## WORK TO COMPLETE
Go through the material below and count the lines with the string "scene"; the number is the whole answer.
◆ ◆ ◆ ◆ ◆ ◆ ◆
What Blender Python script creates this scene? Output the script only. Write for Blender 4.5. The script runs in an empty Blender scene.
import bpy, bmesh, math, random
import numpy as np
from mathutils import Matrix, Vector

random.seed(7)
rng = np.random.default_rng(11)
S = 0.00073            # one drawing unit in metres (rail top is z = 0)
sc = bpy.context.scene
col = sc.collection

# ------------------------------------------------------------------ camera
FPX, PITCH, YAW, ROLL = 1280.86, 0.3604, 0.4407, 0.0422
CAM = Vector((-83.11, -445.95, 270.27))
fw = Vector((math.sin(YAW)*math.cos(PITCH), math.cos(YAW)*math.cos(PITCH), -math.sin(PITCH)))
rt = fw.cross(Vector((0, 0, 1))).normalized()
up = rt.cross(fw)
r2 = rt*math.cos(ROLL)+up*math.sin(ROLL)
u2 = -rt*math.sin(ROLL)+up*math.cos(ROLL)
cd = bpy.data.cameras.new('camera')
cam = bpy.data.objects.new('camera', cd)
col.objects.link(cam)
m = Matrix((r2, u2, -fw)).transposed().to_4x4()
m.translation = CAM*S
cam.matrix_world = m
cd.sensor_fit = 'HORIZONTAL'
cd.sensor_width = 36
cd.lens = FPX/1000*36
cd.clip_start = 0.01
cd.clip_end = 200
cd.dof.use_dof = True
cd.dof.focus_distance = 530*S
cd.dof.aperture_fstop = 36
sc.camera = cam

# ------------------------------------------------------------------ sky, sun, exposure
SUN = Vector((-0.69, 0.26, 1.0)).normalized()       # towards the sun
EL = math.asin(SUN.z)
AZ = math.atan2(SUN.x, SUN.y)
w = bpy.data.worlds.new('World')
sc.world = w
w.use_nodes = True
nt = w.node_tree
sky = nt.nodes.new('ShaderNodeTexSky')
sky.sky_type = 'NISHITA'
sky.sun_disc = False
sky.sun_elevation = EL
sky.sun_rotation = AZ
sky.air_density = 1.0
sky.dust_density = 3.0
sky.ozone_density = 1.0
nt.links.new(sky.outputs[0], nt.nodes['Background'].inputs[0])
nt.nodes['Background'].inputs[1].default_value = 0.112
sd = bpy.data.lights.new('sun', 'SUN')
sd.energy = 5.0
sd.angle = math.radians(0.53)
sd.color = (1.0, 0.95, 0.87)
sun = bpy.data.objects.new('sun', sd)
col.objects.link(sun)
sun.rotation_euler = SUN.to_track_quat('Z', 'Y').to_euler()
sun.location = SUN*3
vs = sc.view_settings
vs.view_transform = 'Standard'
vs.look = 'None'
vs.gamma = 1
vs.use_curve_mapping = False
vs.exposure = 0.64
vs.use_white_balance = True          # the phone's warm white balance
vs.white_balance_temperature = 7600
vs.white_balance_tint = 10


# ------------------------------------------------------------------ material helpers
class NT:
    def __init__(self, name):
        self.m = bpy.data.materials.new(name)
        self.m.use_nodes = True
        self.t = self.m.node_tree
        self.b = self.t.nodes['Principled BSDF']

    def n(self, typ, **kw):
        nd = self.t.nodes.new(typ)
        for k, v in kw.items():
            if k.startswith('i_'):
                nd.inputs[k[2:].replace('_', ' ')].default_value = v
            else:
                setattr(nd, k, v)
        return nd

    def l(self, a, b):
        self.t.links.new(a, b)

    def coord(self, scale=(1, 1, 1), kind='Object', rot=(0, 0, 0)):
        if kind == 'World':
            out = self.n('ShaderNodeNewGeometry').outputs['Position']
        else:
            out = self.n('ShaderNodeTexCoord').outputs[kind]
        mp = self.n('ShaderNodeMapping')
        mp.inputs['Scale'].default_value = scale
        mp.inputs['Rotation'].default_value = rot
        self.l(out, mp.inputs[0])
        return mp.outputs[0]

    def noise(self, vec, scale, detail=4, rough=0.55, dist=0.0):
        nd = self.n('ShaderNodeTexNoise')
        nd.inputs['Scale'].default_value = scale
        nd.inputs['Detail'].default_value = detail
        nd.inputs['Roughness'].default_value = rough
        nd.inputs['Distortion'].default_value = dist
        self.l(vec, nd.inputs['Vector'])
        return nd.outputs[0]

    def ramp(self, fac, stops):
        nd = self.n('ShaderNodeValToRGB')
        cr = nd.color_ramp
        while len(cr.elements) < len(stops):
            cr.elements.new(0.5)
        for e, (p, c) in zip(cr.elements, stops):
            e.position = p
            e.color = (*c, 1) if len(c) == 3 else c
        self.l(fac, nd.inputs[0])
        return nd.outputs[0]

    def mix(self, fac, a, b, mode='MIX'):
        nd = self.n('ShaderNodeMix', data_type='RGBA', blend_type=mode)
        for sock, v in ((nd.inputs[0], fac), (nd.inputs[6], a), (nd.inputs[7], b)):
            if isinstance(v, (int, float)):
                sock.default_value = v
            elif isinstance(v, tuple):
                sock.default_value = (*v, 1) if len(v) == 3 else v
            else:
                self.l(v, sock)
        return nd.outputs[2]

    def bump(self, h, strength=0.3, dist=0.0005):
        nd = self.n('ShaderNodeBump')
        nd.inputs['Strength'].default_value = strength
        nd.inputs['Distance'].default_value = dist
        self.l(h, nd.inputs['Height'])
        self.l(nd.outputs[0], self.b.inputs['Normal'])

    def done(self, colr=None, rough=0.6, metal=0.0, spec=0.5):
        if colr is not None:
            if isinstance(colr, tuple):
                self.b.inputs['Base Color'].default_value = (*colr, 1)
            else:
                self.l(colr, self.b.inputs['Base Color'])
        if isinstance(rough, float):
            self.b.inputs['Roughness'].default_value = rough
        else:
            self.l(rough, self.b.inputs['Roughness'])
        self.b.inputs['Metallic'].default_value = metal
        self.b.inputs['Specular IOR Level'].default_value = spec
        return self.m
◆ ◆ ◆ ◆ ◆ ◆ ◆
## THE RESULT
2